WHAT TO PRODUCE: Copy the lines of the data below exactly, starting at the first and stopping after the line that contains "PI = math.pi"; include no pictures.

— BEGIN COLLECTED DATA —

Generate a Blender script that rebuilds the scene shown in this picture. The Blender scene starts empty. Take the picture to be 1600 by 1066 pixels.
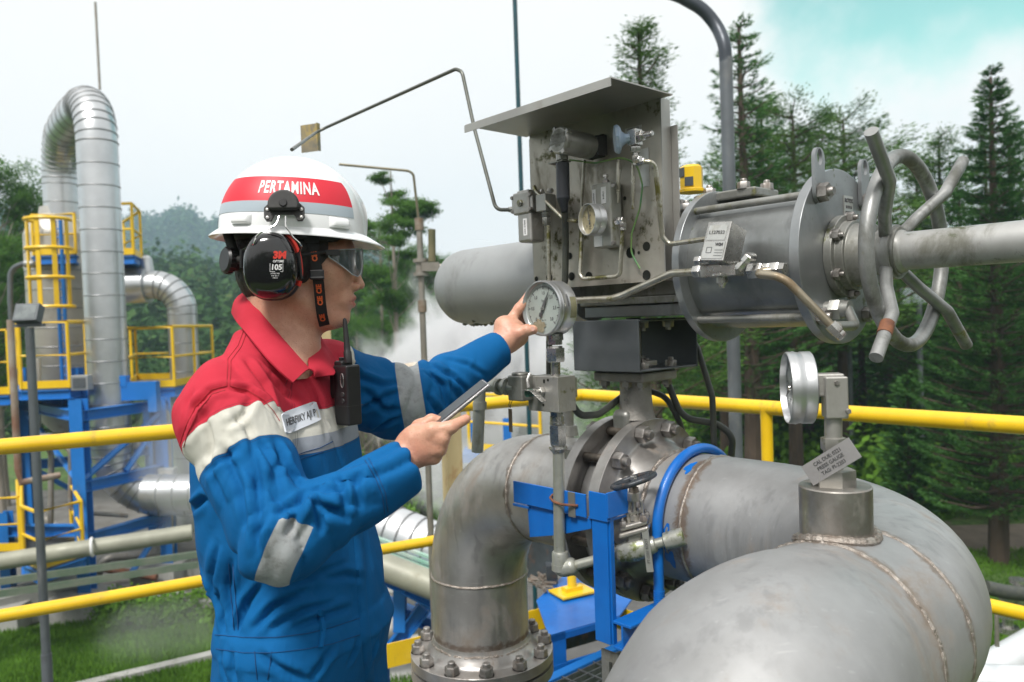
import bpy, bmesh, math, random
import numpy as np
from mathutils import Vector, Matrix
random.seed(7); rng = np.random.default_rng(7)
S = bpy.context.scene
COL = S.collection
PI = math.pi

# ------------------------------------------------------------------ camera
F_PX, PITCH, ROLL, CAMZ = 1216.93, .0271, .0346, 1.55
cam_d = bpy.data.cameras.new('camera'); cam = bpy.data.objects.new('camera', cam_d); COL.objects.link(cam)
S.camera = cam
cam_d.sensor_width = 36; cam_d.lens = F_PX*36/1600
cam_d.clip_start = .05; cam_d.clip_end = 5000
cam_d.dof.use_dof = True; cam_d.dof.focus_distance = 1.52; cam_d.dof.aperture_fstop = 5.0
_rt = np.array([1., 0, 0]); _fw = np.array([0, math.cos(PITCH), -math.sin(PITCH)]); _up = np.array([0, math.sin(PITCH), math.cos(PITCH)])
_x = _rt*math.cos(ROLL)-_up*math.sin(ROLL); _y = _rt*math.sin(ROLL)+_up*math.cos(ROLL)
cam.matrix_world = Matrix(((_x[0], _y[0], -_fw[0], 0), (_x[1], _y[1], -_fw[1], 0), (_x[2], _y[2], -_fw[2], CAMZ), (0, 0, 0, 1)))

# ------------------------------------------------------------------ world, sun, exposure
SUN_EL, SUN_AZ = 55, 205          # azimuth of the sun, degrees clockwise from +Y
W = bpy.data.worlds.new("World"); S.world = W; W.use_nodes = True
nt = W.node_tree; nt.nodes.clear()
def wn(t, **k):
    n = nt.nodes.new(t)
    for a, b in k.items(): setattr(n, a, b)
    return n
sky = wn('ShaderNodeTexSky', sky_type='NISHITA', sun_disc=False, sun_elevation=math.radians(SUN_EL), sun_rotation=math.radians(SUN_AZ))
tc = wn('ShaderNodeTexCoord')
n1 = wn('ShaderNodeTexNoise'); n1.inputs['Scale'].default_value = 1.6; n1.inputs['Detail'].default_value = 7; n1.inputs['Roughness'].default_value = .55
nt.links.new(tc.outputs['Generated'], n1.inputs['Vector'])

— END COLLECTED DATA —

CORRECT ANSWER:
Generate a Blender script that rebuilds the scene shown in this picture. The Blender scene starts empty. Take the picture to be 1600 by 1066 pixels.
import bpy, bmesh, math, random
import numpy as np
from mathutils import Vector, Matrix
random.seed(7); rng = np.random.default_rng(7)
S = bpy.context.scene
COL = S.collection
PI = math.pi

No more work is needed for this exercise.